### Short problem
Output the data below in full, byte for byte. Nothing may differ.
====
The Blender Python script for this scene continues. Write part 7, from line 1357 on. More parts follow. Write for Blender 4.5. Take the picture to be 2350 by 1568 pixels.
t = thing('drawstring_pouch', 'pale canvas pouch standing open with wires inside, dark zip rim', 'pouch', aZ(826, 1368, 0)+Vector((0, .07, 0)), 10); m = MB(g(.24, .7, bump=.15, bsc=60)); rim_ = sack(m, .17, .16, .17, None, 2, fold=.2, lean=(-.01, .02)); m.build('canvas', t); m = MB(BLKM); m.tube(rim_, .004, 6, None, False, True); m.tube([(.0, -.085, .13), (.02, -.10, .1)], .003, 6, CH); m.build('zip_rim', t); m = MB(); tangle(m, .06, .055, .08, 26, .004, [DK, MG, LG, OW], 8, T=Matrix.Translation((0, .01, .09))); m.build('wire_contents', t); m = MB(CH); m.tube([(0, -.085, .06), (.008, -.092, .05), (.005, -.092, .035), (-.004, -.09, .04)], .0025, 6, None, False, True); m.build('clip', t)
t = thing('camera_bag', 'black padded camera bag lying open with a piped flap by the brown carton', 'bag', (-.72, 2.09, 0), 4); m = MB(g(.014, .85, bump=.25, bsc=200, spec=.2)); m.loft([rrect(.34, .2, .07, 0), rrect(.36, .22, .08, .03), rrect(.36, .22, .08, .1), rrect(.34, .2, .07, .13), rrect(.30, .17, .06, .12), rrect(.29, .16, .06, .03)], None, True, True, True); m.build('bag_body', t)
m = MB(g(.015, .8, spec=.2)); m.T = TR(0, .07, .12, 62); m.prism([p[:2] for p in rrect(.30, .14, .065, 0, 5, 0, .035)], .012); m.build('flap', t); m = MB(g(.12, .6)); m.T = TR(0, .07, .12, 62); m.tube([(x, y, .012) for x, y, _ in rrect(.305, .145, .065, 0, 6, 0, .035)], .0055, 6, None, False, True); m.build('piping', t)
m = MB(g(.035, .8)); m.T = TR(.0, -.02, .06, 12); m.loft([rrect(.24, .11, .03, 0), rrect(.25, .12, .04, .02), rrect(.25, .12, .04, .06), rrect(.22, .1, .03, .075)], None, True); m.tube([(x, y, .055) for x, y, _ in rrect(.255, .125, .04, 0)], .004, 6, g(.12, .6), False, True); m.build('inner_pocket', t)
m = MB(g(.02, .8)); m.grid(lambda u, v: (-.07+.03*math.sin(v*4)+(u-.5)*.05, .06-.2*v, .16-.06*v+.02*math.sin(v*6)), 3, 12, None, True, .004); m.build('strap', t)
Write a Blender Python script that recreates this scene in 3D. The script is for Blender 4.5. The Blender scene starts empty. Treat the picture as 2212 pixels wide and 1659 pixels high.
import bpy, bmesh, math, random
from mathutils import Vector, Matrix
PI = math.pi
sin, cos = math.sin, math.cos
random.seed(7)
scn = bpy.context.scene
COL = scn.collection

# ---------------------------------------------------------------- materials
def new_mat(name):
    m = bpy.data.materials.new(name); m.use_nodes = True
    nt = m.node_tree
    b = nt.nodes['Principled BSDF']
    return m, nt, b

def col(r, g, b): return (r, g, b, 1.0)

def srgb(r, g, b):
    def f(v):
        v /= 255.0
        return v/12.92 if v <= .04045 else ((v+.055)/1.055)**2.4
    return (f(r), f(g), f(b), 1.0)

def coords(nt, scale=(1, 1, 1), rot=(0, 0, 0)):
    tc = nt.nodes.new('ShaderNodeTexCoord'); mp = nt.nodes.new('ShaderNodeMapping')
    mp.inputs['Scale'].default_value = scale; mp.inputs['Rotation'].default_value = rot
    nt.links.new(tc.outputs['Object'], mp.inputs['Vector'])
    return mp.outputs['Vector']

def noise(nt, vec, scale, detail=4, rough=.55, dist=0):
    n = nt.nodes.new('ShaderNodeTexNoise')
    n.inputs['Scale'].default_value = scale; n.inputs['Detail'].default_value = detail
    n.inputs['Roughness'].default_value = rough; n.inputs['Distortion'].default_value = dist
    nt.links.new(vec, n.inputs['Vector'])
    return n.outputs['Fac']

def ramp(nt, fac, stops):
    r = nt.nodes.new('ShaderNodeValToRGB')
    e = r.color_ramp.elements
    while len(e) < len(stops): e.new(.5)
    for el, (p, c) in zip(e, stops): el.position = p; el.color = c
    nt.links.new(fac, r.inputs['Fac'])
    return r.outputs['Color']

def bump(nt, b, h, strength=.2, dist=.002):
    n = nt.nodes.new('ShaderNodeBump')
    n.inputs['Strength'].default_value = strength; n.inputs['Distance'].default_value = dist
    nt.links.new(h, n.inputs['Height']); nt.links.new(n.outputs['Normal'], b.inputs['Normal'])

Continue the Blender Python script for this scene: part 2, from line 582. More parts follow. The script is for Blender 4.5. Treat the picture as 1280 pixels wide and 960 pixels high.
====
### Full solution
The Blender Python script for this scene continues. Write part 7, from line 1357 on. More parts follow. Write for Blender 4.5. Take the picture to be 2350 by 1568 pixels.
t = thing('drawstring_pouch', 'pale canvas pouch standing open with wires inside, dark zip rim', 'pouch', aZ(826, 1368, 0)+Vector((0, .07, 0)), 10); m = MB(g(.24, .7, bump=.15, bsc=60)); rim_ = sack(m, .17, .16, .17, None, 2, fold=.2, lean=(-.01, .02)); m.build('canvas', t); m = MB(BLKM); m.tube(rim_, .004, 6, None, False, True); m.tube([(.0, -.085, .13), (.02, -.10, .1)], .003, 6, CH); m.build('zip_rim', t); m = MB(); tangle(m, .06, .055, .08, 26, .004, [DK, MG, LG, OW], 8, T=Matrix.Translation((0, .01, .09))); m.build('wire_contents', t); m = MB(CH); m.tube([(0, -.085, .06), (.008, -.092, .05), (.005, -.092, .035), (-.004, -.09, .04)], .0025, 6, None, False, True); m.build('clip', t)
t = thing('camera_bag', 'black padded camera bag lying open with a piped flap by the brown carton', 'bag', (-.72, 2.09, 0), 4); m = MB(g(.014, .85, bump=.25, bsc=200, spec=.2)); m.loft([rrect(.34, .2, .07, 0), rrect(.36, .22, .08, .03), rrect(.36, .22, .08, .1), rrect(.34, .2, .07, .13), rrect(.30, .17, .06, .12), rrect(.29, .16, .06, .03)], None, True, True, True); m.build('bag_body', t)
m = MB(g(.015, .8, spec=.2)); m.T = TR(0, .07, .12, 62); m.prism([p[:2] for p in rrect(.30, .14, .065, 0, 5, 0, .035)], .012); m.build('flap', t); m = MB(g(.12, .6)); m.T = TR(0, .07, .12, 62); m.tube([(x, y, .012) for x, y, _ in rrect(.305, .145, .065, 0, 6, 0, .035)], .0055, 6, None, False, True); m.build('piping', t)
m = MB(g(.035, .8)); m.T = TR(.0, -.02, .06, 12); m.loft([rrect(.24, .11, .03, 0), rrect(.25, .12, .04, .02), rrect(.25, .12, .04, .06), rrect(.22, .1, .03, .075)], None, True); m.tube([(x, y, .055) for x, y, _ in rrect(.255, .125, .04, 0)], .004, 6, g(.12, .6), False, True); m.build('inner_pocket', t)
m = MB(g(.02, .8)); m.grid(lambda u, v: (-.07+.03*math.sin(v*4)+(u-.5)*.05, .06-.2*v, .16-.06*v+.02*math.sin(v*6)), 3, 12, None, True, .004); m.build('strap', t)
Write a Blender Python script that recreates this scene in 3D. The script is for Blender 4.5. The Blender scene starts empty. Treat the picture as 2212 pixels wide and 1659 pixels high.
import bpy, bmesh, math, random
from mathutils import Vector, Matrix
PI = math.pi
sin, cos = math.sin, math.cos
random.seed(7)
scn = bpy.context.scene
COL = scn.collection

# ---------------------------------------------------------------- materials
def new_mat(name):
    m = bpy.data.materials.new(name); m.use_nodes = True
    nt = m.node_tree
    b = nt.nodes['Principled BSDF']
    return m, nt, b

def col(r, g, b): return (r, g, b, 1.0)

def srgb(r, g, b):
    def f(v):
        v /= 255.0
        return v/12.92 if v <= .04045 else ((v+.055)/1.055)**2.4
    return (f(r), f(g), f(b), 1.0)

def coords(nt, scale=(1, 1, 1), rot=(0, 0, 0)):
    tc = nt.nodes.new('ShaderNodeTexCoord'); mp = nt.nodes.new('ShaderNodeMapping')
    mp.inputs['Scale'].default_value = scale; mp.inputs['Rotation'].default_value = rot
    nt.links.new(tc.outputs['Object'], mp.inputs['Vector'])
    return mp.outputs['Vector']

def noise(nt, vec, scale, detail=4, rough=.55, dist=0):
    n = nt.nodes.new('ShaderNodeTexNoise')
    n.inputs['Scale'].default_value = scale; n.inputs['Detail'].default_value = detail
    n.inputs['Roughness'].default_value = rough; n.inputs['Distortion'].default_value = dist
    nt.links.new(vec, n.inputs['Vector'])
    return n.outputs['Fac']

def ramp(nt, fac, stops):
    r = nt.nodes.new('ShaderNodeValToRGB')
    e = r.color_ramp.elements
    while len(e) < len(stops): e.new(.5)
    for el, (p, c) in zip(e, stops): el.position = p; el.color = c
    nt.links.new(fac, r.inputs['Fac'])
    return r.outputs['Color']

def bump(nt, b, h, strength=.2, dist=.002):
    n = nt.nodes.new('ShaderNodeBump')
    n.inputs['Strength'].default_value = strength; n.inputs['Distance'].default_value = dist
    nt.links.new(h, n.inputs['Height']); nt.links.new(n.outputs['Normal'], b.inputs['Normal'])

Continue the Blender Python script for this scene: part 2, from line 582. More parts follow. The script is for Blender 4.5. Treat the picture as 1280 pixels wide and 960 pixels high.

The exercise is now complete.